Making video game design accessible to all students hinges on merging the digital world with the tangible, creating a hands-on experience where there wasn’t one before, says middle school teacher Robert Kalman.

Using Bloxels, an award-winning game from Pixel Press that is now a trademark of Mattel, educators have created an entirely new world for a game that uses physical blocks to create digital games.

Kalman, a computer technology and digital design teacher at Smith Middle School in Ramsey, New Jersey, who serves as the lead teacher ambassador for Bloxels, says he was drawn to early Pixel Press software that eventually led to Bloxels because of the merging of tangible and digital. In the current game, students — the target audience falls anywhere from kindergarten through eighth grade — place physical color-coded blocks on a gridded board. Those blocks then become pixels in the video game.

Students arrange blocks to become characters or artwork in the game, or they can make each color represent a different game element. Once students arrange the physical blocks, they use an iPad to scan the layout, and the app then translates it into digital form. This Kalman dubs the “magic” of the app.

Students can approach Bloxels, nominated as a Toy Industry Association 2017 Game of the Year, from all angles. Kalman gives his sixth-graders an open-ended quest of creating the coolest game they can for their classmates. He introduces the game, then lets the students learn from one another — adding an element of empathy and cooperation to the study of technology — as to what they should include in their game: developing a main character, an enemy, a goal, or an obstacle. Students then create a prototype using the boards, blocks, and app.

“The iteration process is so fast,” he says. “You design a character on the board and scan it in, and immediately you are able to say, ‘Yeah, that is what I want,’ or find a problem with it or find a way to make it better. It promotes fast iteration and a growth mindset.”

Nicole Smith, an elementary school gifted and talented specialist in the Howard-Suamico School District outside Green Bay, Wisconsin, says Bloxels transforms younger students from consumers to creators of technology.

Her students have analyzed video games with plots of literature in mind and then created Bloxels games based on the books they have read, incorporating plot elements into the game’s hazards, rewards, and enemies. Students have also taken their own original writing and published them as video games, or brought Wisconsin history alive.

“We have created video games and used these video games to assess their understanding instead of a traditional paper-and-pencil test,” Smith says. “Students are engaged, excited, and really motivated to problem-solve while they are using the app.”

The excitement can extend beyond the school day, as Smith says it is common for students to come to school eager to teach their classmates something they had learned using Bloxels the night before.

Bethany Jones, a seventh-grade teacher at Mason Middle School in Mason, Ohio, says she started using Bloxels last year to harness her students’ love of video games and encourage creation over consumption.

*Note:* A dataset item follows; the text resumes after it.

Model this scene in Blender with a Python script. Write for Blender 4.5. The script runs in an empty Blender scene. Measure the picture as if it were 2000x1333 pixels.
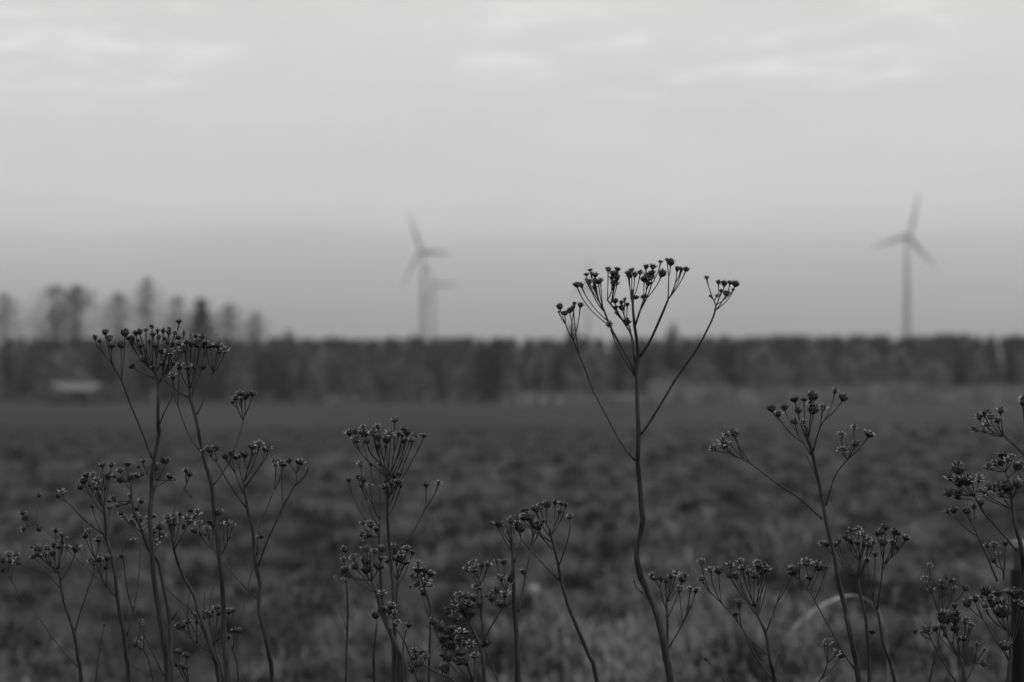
import bpy, bmesh, math, random
import numpy as np
from mathutils import Vector, Matrix, noise as mnoise

# ------------------------------------------------------------------ camera
scene = bpy.context.scene
col = scene.collection
R = math.radians
FPX = 4484.0            # focal length in photo pixels (50 mm lens, 22.3 mm sensor, 2000 px)
EYE = 1.0               # eye height above the field, metres
PITCH = math.atan((775.0 - 666.5) / FPX)
cam_data = bpy.data.cameras.new('camera')
cam_data.sensor_width = 22.3
cam_data.lens = 22.3 * FPX / 2000.0
cam_data.clip_start = 0.05
cam_data.clip_end = 30000
cam_data.dof.use_dof = True
cam_data.dof.focus_distance = 1.85
cam_data.dof.aperture_fstop = 5.4
cam = bpy.data.objects.new('camera', cam_data)
col.objects.link(cam)
cam.location = (0, 0, EYE)
cam.rotation_euler = (math.pi / 2 + PITCH, 0, 0)
scene.camera = cam
CAM = Vector((0, 0, EYE))
FWD = Vector((0, math.cos(PITCH), math.sin(PITCH)))
UP = Vector((0, -math.sin(PITCH), math.cos(PITCH)))
RIGHT = Vector((1, 0, 0))

def at(px, py, d):
    """the place that stands d metres out along the view axis at photo position px, py"""
    return CAM + d * (FWD + RIGHT * ((px - 1000.0) / FPX) + UP * ((666.5 - py) / FPX))

# ------------------------------------------------------------------ sky, sun, exposure
SUN_DIR = Vector((0.85, -0.12, 1.15)).normalized()     # towards the sun
world = bpy.data.worlds.new('World')
scene.world = world
world.use_nodes = True
wt = world.node_tree
wt.nodes.clear()
def wn(t, **kw):
    n = wt.nodes.new(t)
    for k, v in kw.items():
        setattr(n, k, v)
    return n
def wmath(op, a, b=None, clamp=False):
    n = wn('ShaderNodeMath', operation=op, use_clamp=clamp)
    for i, v in enumerate((a, b)):
        if v is None:
            continue
        if isinstance(v, (int, float)):
            n.inputs[i].default_value = v
        else:
            wt.links.new(v, n.inputs[i])
    return n.outputs[0]
sky = wn('ShaderNodeTexSky', sky_type='NISHITA')
sky.sun_disc = False
sky.sun_elevation = math.asin(SUN_DIR.z)
sky.sun_rotation = math.atan2(SUN_DIR.x, SUN_DIR.y)
sky.dust_density = 4.0
bw = wn('ShaderNodeRGBToBW')
wt.links.new(sky.outputs[0], bw.inputs[0])
tc = wn('ShaderNodeTexCoord')
sep = wn('ShaderNodeSeparateXYZ')
wt.links.new(tc.outputs['Generated'], sep.inputs[0])
# thin streaky cloud: noise stretched along the horizon
def streak(sx, sz, scale, detail, rough, seed):
    mp = wn('ShaderNodeMapping')
    mp.inputs['Location'].default_value = (seed, seed * 0.7, seed * 1.3)
    mp.inputs['Scale'].default_value = (sx, sx, sz)
    wt.links.new(tc.outputs['Generated'], mp.inputs[0])
    nz = wn('ShaderNodeTexNoise')
    nz.inputs['Scale'].default_value = scale
    nz.inputs['Detail'].default_value = detail
    nz.inputs['Roughness'].default_value = rough
    wt.links.new(mp.outputs[0], nz.inputs['Vector'])
    return nz.outputs['Fac']
def wramp(src, lo, hi):
    n = wn('ShaderNodeMapRange', interpolation_type='SMOOTHSTEP')
    n.inputs['From Min'].default_value = lo
    n.inputs['From Max'].default_value = hi
    wt.links.new(src, n.inputs['Value'])
    return n.outputs[0]
veil = streak(1.0, 3.5, 6.0, 4, 0.55, 9.5)
wisps = streak(1.0, 6.5, 15.0, 6, 0.62, 14.1)
patches = streak(1.0, 2.2, 7.0, 2, 0.5, 3.3)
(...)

Challenged to design their own new games with fresh characters, backgrounds, enemies, and more, they quickly mastered the app to get to a finished product, whether games about Star Wars, puppies, or penguins.

“The kids loved the freedom to custom-make a game that interested them and was at their level,” she says.

Kalman says he also uses the app to lay the groundwork for teaching coding. “The kids need to understand when building their layouts what each of the colors represent and how their characters interact with each game element,” he says. “It is not true coding, but it is a great precursor.”

For students who are naturally tech-minded, the app lets them move fully into digital design. But for others, the blocks allow them to plug into projects without fully submerging themselves in coding.

“Definitely some students move to the digital process more quickly than others, but having used it for the past year and a half in my class, there are always students who keep using the board throughout the game design process,” Kalman says. “I think there is value in the tangible. It fulfills learning style preferences, which I think is really great.”